Social media returns: Reddit prices IPO at $6.5B valuation
Turn back the clocks, social media is making a comeback!
Social media outlet Reddit, which bills itself as a community of communities and one of the Internet’s largest sources of information, has successfully priced its Initial Public Offering (IPO) raising proceeds of $748 million – of which $520 million will go to Reddit, and the remainder ($228 million) to selling shareholders.
The offering priced 22 million shares at $34 per share – the top of the advertised $31 to $34 range, which bodes well for the health of the overall IPO market and for the demand for Reddit stock in particular. Reddit stock will soon begin trading on the New York Stock Exchange under the ticker RDDT.
Reddit was valued at $6.5 billion in the offering.
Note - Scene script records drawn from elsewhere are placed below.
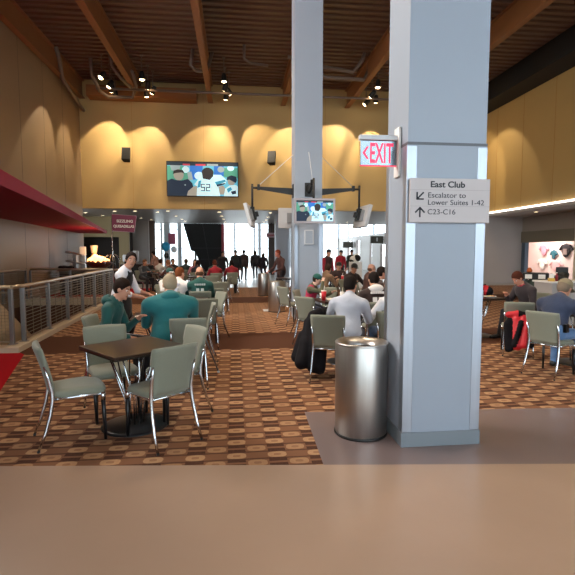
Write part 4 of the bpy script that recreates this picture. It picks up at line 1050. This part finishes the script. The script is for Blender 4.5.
t = thing('cash_register', 'black cash register on the pale grey counter', 'cash register', (7.22, 9.5, .966), -.6); sdf_mesh('register_body', [ell((0,0,.07),(.15,.15,.07)), ell((.05,.05,.13),(.12,.10,.09))], [M_black], .014, t); box('register_screen', (-.10,-.02,.16,.14,.02,.30), M_black, t, bevel=.005)
for k, (x, y, h_, lb) in enumerate(((7.02,9.36,'8a1c28','dark red bottle before the cash register'),(6.95,9.45,'a02030','brighter red bottle before the cash register'))):
    t = thing('sauce_bottle', lb, 'bottle', (x, y, .966)); bm = bmesh.new(); bm_lathe(bm, [(0,0),(.028,0),(.03,.11),(.014,.15),(.014,.175),(0,.175)], 14); obj('bottle_body', bm, mat('bottle_' + h_, h_, .3), t)
    bm = bmesh.new(); bm_lathe(bm, [(.015,.172),(.015,.19),(0,.19)], 12); obj('bottle_cap', bm, M_paper, t)
t = thing('leaflet_box', 'yellow and white leaflet box at the end of the pale grey counter', 'box', (6.85, 9.30, .966), -.4); box('box_body', (-.06,-.05,0,.06,.05,.07), mat('leaflet_yellow', 'c8a040', .6), t, bevel=.003); box('leaflet', (-.04,-.01,.07,.05,.01,.17), M_paper, t)

# ------------------------------------------------------------------ people
def ik(a, t, l1, l2, pole):
    a, t, pole = (np.array(v, float) for v in (a, t, pole))
    d = t - a; L = np.linalg.norm(d); Lc = min(L, (l1 + l2) * .995); u = d / max(L, 1e-6); t = a + u * Lc
    x = (l1*l1 - l2*l2 + Lc*Lc) / (2*Lc); h = math.sqrt(max(l1*l1 - x*x, 0))
    p = pole - u * (pole @ u); p /= max(np.linalg.norm(p), 1e-6)
    return a + u * x + p * h, t
def rotx(a): c, s = math.cos(a), math.sin(a); return np.array([[1,0,0],[0,c,-s],[0,s,c]])
def roty(a): c, s = math.cos(a), math.sin(a); return np.array([[c,0,s],[0,1,0],[-s,0,c]])
def rotz(a): c, s = math.cos(a), math.sin(a); return np.array([[c,-s,0],[s,c,0],[0,0,1]])
R_ = math.radians
def cloth(h): return mat('cloth_' + h, h, .85, noise=.06, nscale=12, bump=.35, bscale=14, sheen=.15)
def skin(h): return mat('skin_' + h, h, .5, noise=.04, nscale=30)
M_eye = mat('eye_dark', '1a1210', .2); M_eyew = mat('eye_white', 'e0d8d0', .3)
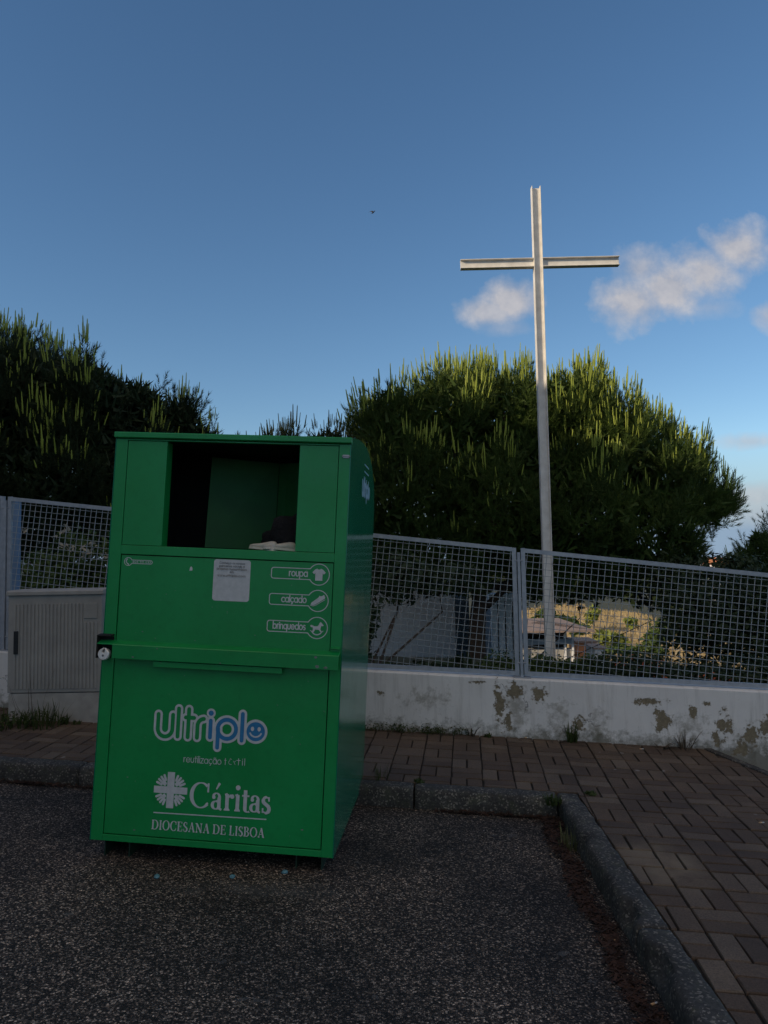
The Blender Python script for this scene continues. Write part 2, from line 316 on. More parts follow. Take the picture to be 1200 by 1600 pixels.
# ------------------------------------------------------------------ mesh helpers
class MB:
    def __init__(s): s.v = []; s.f = []; s.m = []
    def add(s, vs, fs, mi=0):
        o = len(s.v); s.v += [tuple(p) for p in vs]; s.f += [tuple(i+o for i in f) for f in fs]; s.m += [mi]*len(fs)
    def box(s, x0, x1, y0, y1, z0, z1, mi=0):
        s.add([(x0,y0,z0),(x1,y0,z0),(x1,y1,z0),(x0,y1,z0),(x0,y0,z1),(x1,y0,z1),(x1,y1,z1),(x0,y1,z1)],
              [(0,3,2,1),(4,5,6,7),(0,1,5,4),(1,2,6,5),(2,3,7,6),(3,0,4,7)], mi)
    def bar(s, a, b, w, d, up=(0,0,1), mi=0):
        a, b = Vector(a), Vector(b); t = (b-a).normalized(); up = Vector(up)
        sx = t.cross(up).normalized(); sy = sx.cross(t).normalized()
        ring = [(-w/2,-d/2),(w/2,-d/2),(w/2,d/2),(-w/2,d/2)]
        vs = [a+sx*p+sy*q for p, q in ring]+[b+sx*p+sy*q for p, q in ring]
        s.add(vs, [(0,3,2,1),(4,5,6,7),(0,1,5,4),(1,2,6,5),(2,3,7,6),(3,0,4,7)], mi)
    def tube(s, pts, rad, n=8, cap=True, mi=0):
        pts = [Vector(p) for p in pts]
        if not hasattr(rad, '__len__'): rad = [rad]*len(pts)
        vs = []; fs = []; ref = Vector((.3, .2, 1)).normalized()
        for i, p in enumerate(pts):
            t = (pts[min(i+1, len(pts)-1)]-pts[max(i-1, 0)]).normalized()
            if abs(t.dot(ref)) > .97: ref = Vector((1, .1, 0)).normalized()
            a = t.cross(ref).normalized(); b = a.cross(t)
            vs += [p+(a*math.cos(k*2*math.pi/n)+b*math.sin(k*2*math.pi/n))*rad[i] for k in range(n)]
        for i in range(len(pts)-1):
            for k in range(n): fs.append((i*n+k, (i+1)*n+k, (i+1)*n+(k+1)%n, i*n+(k+1)%n))
        if cap: fs += [tuple(range(n)), tuple(range(len(vs)-1, len(vs)-n-1, -1))]
        s.add(vs, fs, mi)
    def prism_x(s, poly, x0, x1, mi=0):       # poly in (y,z), extruded along x
        n = len(poly)
        s.add([(x0,y,z) for y, z in poly]+[(x1,y,z) for y, z in poly],
              [tuple(range(n)), tuple(range(2*n-1, n-1, -1))]+[(i, i+n, (i+1)%n+n, (i+1)%n) for i in range(n)], mi)
    def build(s, name, mats, parent=None, smooth=False, bevel=0):
        me = bpy.data.meshes.new(name); me.from_pydata(s.v, [], s.f)
        if not isinstance(mats, (list, tuple)): mats = [mats]
        for m in mats: me.materials.append(m)
        if len(mats) > 1: me.polygons.foreach_set('material_index', s.m)
        if smooth: me.polygons.foreach_set('use_smooth', [True]*len(me.polygons))
        bm = bmesh.new(); bm.from_mesh(me); bmesh.ops.recalc_face_normals(bm, faces=bm.faces); bm.to_mesh(me); bm.free()
        me.update()
        o = bpy.data.objects.new(name, me); C.objects.link(o)
        if parent is not None: o.parent = parent
        if bevel:
            b = o.modifiers.new('bevel', 'BEVEL'); b.width = bevel; b.segments = 2; b.limit_method = 'ANGLE'; b.angle_limit = R(40)
        return o
def tag(o, label=None, cat=None, group=None, kind=None):
    if label: o['label'] = label
    if cat: o['category'] = cat
    if group: o['group'] = group
    if kind: o['kind'] = kind
    return o
def empty(name, loc=(0,0,0), rot=(0,0,0)):
    o = bpy.data.objects.new(name, None); o.empty_display_size = .2; C.objects.link(o); o.location = loc; o.rotation_euler = rot; return o
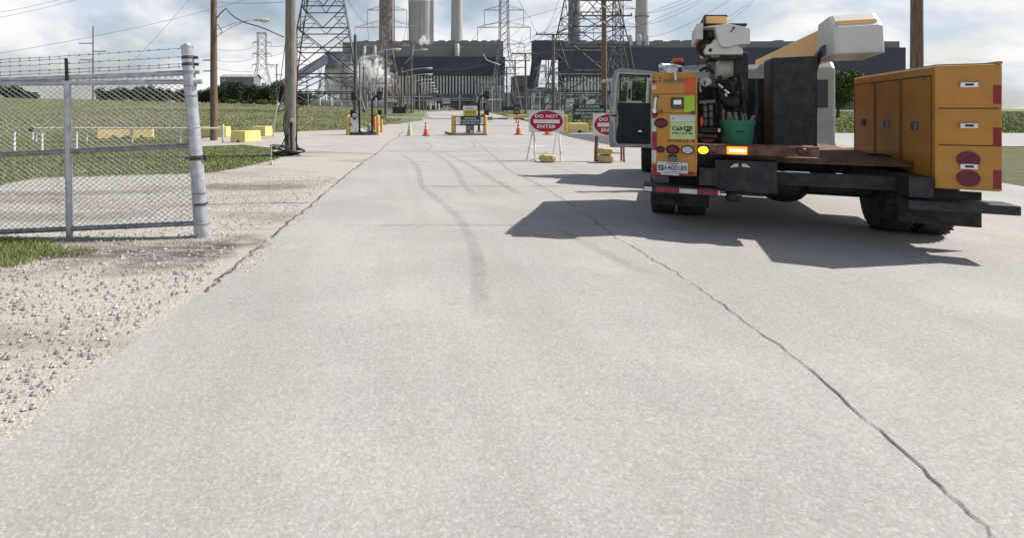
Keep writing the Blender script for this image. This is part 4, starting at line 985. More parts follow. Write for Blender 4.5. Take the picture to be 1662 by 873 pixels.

The valuation is actually down from Reddit’s last private market financing round done in 2021, at about $10 billion.
Reddit’s IPO is the first public markets debut of a major social media player in almost five years, since Pinterest went public in April 2019 at $19 a share – for reference, Pinterest (NYSE:PINS) shares have done well overall (despite some ups and downs) are now sitting at about $34.75.
While there aren’t too many direct links to the FX and CFDs business in the Reddit IPO – other than Reddit being a very popular place for retail traders to share news and views about the industry and the brokers serving it – there certainly is a lesson to be learned for the retail-serving FX and CFDs brokers who are eyeing an IPO themselves.
At the top of that list is eToro, which is one of the more social-trading focused online brokers. eToro CEO Yoni Assia has been fairly vocal lately in discussing his company’s plans to go public, following a failed attempt at an IPO in 2021-22, when eToro attempted a SPAC merger. Other Retail FX and CFDs brokers who might look at an IPO if the market turned favorable include Saxo Bank and ThinkMarkets, both of which also tried (but failed) to go public recently, also via SPAC mergers.